:: Exercise instructions ::
The lines to reproduce run from the first one through the line containing "mb.obj('lettering', m_txt, sg)". Reproduce them exactly.

+---+

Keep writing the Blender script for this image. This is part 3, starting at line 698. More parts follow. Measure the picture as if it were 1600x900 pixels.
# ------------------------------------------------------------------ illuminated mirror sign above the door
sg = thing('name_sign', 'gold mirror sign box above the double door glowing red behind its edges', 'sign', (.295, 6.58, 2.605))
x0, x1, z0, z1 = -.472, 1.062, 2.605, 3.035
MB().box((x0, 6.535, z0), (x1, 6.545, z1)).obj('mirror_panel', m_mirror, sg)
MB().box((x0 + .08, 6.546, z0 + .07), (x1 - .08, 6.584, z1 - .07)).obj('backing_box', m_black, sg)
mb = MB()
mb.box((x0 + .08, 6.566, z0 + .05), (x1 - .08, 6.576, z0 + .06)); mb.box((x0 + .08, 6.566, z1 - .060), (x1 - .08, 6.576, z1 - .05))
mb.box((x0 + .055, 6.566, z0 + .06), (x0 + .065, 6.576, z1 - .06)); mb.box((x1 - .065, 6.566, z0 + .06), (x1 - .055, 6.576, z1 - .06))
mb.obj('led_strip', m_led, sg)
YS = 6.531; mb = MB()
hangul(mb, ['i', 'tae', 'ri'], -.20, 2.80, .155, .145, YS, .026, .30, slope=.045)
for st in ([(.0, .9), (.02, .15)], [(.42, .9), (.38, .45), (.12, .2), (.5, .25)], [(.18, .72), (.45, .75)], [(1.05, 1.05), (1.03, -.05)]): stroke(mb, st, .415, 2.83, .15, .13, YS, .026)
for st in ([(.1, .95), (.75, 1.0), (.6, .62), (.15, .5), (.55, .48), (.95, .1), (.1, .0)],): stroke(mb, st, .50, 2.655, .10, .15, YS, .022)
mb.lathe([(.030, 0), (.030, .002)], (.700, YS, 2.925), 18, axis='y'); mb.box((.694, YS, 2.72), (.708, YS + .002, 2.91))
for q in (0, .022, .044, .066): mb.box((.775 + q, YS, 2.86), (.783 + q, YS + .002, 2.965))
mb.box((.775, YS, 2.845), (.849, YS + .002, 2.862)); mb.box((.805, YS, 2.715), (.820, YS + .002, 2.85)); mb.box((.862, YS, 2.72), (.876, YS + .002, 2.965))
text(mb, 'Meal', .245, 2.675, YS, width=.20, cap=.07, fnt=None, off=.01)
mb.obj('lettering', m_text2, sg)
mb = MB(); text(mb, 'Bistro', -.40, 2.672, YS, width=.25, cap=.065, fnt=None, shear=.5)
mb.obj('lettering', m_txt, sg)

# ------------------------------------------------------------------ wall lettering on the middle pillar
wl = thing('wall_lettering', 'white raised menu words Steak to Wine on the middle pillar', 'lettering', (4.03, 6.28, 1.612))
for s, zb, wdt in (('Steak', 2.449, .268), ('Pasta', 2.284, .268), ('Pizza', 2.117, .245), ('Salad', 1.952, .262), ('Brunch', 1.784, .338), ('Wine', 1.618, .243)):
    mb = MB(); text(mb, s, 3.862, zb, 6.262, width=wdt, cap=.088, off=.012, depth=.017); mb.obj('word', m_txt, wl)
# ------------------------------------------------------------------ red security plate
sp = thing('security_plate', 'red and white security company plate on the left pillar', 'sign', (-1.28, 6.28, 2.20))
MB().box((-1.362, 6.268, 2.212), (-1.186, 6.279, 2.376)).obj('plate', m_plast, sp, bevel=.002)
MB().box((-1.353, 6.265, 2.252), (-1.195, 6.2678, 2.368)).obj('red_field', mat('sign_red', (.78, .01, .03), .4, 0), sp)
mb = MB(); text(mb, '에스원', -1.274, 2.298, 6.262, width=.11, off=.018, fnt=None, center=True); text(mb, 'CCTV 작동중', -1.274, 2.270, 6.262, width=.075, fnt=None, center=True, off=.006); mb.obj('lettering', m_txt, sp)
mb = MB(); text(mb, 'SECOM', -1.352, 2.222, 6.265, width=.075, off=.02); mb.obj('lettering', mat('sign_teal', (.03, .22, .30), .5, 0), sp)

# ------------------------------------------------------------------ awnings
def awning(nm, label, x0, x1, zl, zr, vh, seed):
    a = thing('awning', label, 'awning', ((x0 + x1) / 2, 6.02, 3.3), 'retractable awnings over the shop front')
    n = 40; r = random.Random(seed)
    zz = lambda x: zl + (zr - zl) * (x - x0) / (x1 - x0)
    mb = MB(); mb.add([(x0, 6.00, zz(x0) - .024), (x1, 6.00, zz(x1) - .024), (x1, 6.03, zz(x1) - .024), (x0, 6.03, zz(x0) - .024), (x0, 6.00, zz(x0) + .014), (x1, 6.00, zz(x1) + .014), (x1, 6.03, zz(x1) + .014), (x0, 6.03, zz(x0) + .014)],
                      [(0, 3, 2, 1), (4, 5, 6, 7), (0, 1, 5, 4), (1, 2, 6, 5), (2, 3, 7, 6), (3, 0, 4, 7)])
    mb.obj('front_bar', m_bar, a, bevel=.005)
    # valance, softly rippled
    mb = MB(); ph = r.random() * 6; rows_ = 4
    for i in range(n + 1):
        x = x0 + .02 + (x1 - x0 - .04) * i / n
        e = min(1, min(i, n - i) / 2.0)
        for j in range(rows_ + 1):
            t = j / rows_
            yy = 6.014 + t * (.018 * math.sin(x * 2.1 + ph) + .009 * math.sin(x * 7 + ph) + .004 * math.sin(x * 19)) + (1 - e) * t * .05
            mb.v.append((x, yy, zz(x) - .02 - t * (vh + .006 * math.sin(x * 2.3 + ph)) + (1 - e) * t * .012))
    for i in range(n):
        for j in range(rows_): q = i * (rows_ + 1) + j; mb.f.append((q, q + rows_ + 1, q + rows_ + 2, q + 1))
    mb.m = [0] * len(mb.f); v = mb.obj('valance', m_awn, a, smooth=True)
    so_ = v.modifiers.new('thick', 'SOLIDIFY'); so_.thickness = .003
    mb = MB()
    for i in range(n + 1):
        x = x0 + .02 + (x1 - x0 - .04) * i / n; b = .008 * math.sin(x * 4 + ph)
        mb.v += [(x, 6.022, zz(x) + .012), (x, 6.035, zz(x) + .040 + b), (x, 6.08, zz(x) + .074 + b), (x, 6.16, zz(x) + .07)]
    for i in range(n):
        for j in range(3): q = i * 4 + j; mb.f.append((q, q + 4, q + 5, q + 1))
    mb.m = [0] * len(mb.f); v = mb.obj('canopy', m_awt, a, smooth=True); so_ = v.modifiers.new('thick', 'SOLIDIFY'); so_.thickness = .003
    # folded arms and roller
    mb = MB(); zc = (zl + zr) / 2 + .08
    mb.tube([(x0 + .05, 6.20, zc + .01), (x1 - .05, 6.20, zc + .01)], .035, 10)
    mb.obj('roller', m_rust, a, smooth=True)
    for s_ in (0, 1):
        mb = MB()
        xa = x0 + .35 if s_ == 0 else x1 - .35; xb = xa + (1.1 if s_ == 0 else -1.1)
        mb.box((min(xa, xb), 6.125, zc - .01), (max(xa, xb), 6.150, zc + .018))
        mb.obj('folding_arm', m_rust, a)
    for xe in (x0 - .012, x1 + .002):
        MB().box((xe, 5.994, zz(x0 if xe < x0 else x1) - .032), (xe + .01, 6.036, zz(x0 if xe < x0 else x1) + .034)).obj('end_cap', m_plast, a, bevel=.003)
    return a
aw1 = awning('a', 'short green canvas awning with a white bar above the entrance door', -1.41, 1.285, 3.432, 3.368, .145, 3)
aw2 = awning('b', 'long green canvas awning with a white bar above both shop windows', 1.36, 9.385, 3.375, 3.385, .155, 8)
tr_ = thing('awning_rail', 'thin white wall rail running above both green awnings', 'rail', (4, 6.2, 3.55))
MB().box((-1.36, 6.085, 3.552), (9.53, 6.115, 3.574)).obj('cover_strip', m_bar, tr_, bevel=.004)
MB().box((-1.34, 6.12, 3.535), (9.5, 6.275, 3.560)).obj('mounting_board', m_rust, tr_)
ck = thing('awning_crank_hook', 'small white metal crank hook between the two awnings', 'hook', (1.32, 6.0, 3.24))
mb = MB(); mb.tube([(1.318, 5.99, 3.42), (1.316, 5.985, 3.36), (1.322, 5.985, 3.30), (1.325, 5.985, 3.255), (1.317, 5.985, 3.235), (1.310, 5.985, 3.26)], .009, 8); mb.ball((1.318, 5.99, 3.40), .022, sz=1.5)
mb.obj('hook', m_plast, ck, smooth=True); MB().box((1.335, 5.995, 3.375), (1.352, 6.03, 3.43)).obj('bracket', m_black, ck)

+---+

:: Solution to the problem ::
Keep writing the Blender script for this image. This is part 3, starting at line 698. More parts follow. Measure the picture as if it were 1600x900 pixels.
# ------------------------------------------------------------------ illuminated mirror sign above the door
sg = thing('name_sign', 'gold mirror sign box above the double door glowing red behind its edges', 'sign', (.295, 6.58, 2.605))
x0, x1, z0, z1 = -.472, 1.062, 2.605, 3.035
MB().box((x0, 6.535, z0), (x1, 6.545, z1)).obj('mirror_panel', m_mirror, sg)
MB().box((x0 + .08, 6.546, z0 + .07), (x1 - .08, 6.584, z1 - .07)).obj('backing_box', m_black, sg)
mb = MB()
mb.box((x0 + .08, 6.566, z0 + .05), (x1 - .08, 6.576, z0 + .06)); mb.box((x0 + .08, 6.566, z1 - .060), (x1 - .08, 6.576, z1 - .05))
mb.box((x0 + .055, 6.566, z0 + .06), (x0 + .065, 6.576, z1 - .06)); mb.box((x1 - .065, 6.566, z0 + .06), (x1 - .055, 6.576, z1 - .06))
mb.obj('led_strip', m_led, sg)
YS = 6.531; mb = MB()
hangul(mb, ['i', 'tae', 'ri'], -.20, 2.80, .155, .145, YS, .026, .30, slope=.045)
for st in ([(.0, .9), (.02, .15)], [(.42, .9), (.38, .45), (.12, .2), (.5, .25)], [(.18, .72), (.45, .75)], [(1.05, 1.05), (1.03, -.05)]): stroke(mb, st, .415, 2.83, .15, .13, YS, .026)
for st in ([(.1, .95), (.75, 1.0), (.6, .62), (.15, .5), (.55, .48), (.95, .1), (.1, .0)],): stroke(mb, st, .50, 2.655, .10, .15, YS, .022)
mb.lathe([(.030, 0), (.030, .002)], (.700, YS, 2.925), 18, axis='y'); mb.box((.694, YS, 2.72), (.708, YS + .002, 2.91))
for q in (0, .022, .044, .066): mb.box((.775 + q, YS, 2.86), (.783 + q, YS + .002, 2.965))
mb.box((.775, YS, 2.845), (.849, YS + .002, 2.862)); mb.box((.805, YS, 2.715), (.820, YS + .002, 2.85)); mb.box((.862, YS, 2.72), (.876, YS + .002, 2.965))
text(mb, 'Meal', .245, 2.675, YS, width=.20, cap=.07, fnt=None, off=.01)
mb.obj('lettering', m_text2, sg)
mb = MB(); text(mb, 'Bistro', -.40, 2.672, YS, width=.25, cap=.065, fnt=None, shear=.5)
mb.obj('lettering', m_txt, sg)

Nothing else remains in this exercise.